Al fin y al cabo, Soljenitsin, después de su juventud marxista, ha evolucionado
a un reformismo cristiano impregnado de nostalgias primitivistas y
medievalistas, una corriente que tiene arraigo en la tradición rusa, con
representantes como Berdiaev o León Chestov y cuyos antecesores son el León
Tolstoi de los últimos años y el propio Dostoievski
Confieso que me
produce perplejidad observar a intelectuales bien informados, simpatizantes del
socialismo democrático, de la democracia cristiana o del comunismo a la
italiana, que se rasgan las vestiduras frente al testimonio, a menudo
atrabiliario pero siempre interesante, de Alexander Soljenitsin. Un escritor
como Juan Benet, para citar un solo ejemplo, ha pedido el campo de
concentración para Soljenitsin; es decir, un escritor ha pedido que en la
sociedad futura se establezca la cárcel por delito de opinión. ¿Ignora Juan
Benet que su refinamiento literario, su complacencia en los aspectos formales
de la obra narrativa, harían de él un candidato más que seguro a los campos de
concentración en cualquier situación parecida a la que ha conocido y descrito
Soljenitsin?
Sospecho que mis
colegas españoles sienten que las realidades descritas por Soljenitsin se
encuentran tan lejos, son tan remotas e inimaginables, que pueden permitirse
con respecto a ellas el lujo del juego verbal, la pantomima de un estalinismo
de buen tono, digno del Boccacio. Quizás estén en la misma posición que los
intelectuales maoístas que me decían en Francia, en los tiempos de la
Revolución Cultural, que cuando triunfara la Revolución en su país el deber del
Gobierno revolucionario sería cortarles la cabeza. Desde Francia, la Revolución
Cultural Proletaria se veía muy lejos, y ellos arriesgaban muy poco al ofrecer
el cuello a esa guillotina puramente retórica.
El verdadero
riesgo de estas actitudes consiste en despojar a las palabras de su sentido. La
política, parafraseando a Antonio Machado, se hará entonces de todas maneras,
pero correrá el peligro de hacerse sin los escritores, que terminarán por
renunciar a la reflexión propia, sometiéndose a la imposición tiránica de los
grupos y de los clanes. En un momento de evolución y de reforma, esa renuncia
no dejarla de ser grave. No pienso ahora, como Soljenitsin,
en el lejano reformismo de Alejandro II, sino en el reformismo chileno de los
años de Frei, poco antes de la Unidad Popular. Sin justificar los errores y las
limitaciones de ese reformismo, estoy convencido hoy día de que nuestra
intransigencia absoluta, la de los intelectuales chilenos de izquierda, tuvo
más adelante, en un momento en que la única alternativa frente a la guerra
civil o al golpe militar era una alianza muy amplia con el partido de Frei, repercusiones
serias. Cuando los intelectuales chilenos en el exilio me confiesan ahora, en
secreto, que un regreso de Frei al poder, incluso en condiciones menos
democráticas que las de 1969, seria archideseable, pienso con tristeza en
nuestra desaforada intolerancia y en nuestro verbalismo de hace pocos años.

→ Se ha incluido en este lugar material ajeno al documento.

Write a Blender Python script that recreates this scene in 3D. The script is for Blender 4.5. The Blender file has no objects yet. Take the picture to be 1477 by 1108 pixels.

Soy, a pesar de todo, un optimista, y no creo que mis amigos españoles se vean
obligados a realizar en el futuro una meditación tan melancólica, pero ellos
deberían saber que eso dependerá, en una medida mucho mayor de lo que se imaginan,
de ellos mismos, de su buen sentido y su madurez, cualidades que según mi
modesta experiencia son aún más necesarias en el cambio que en el inmovilismo.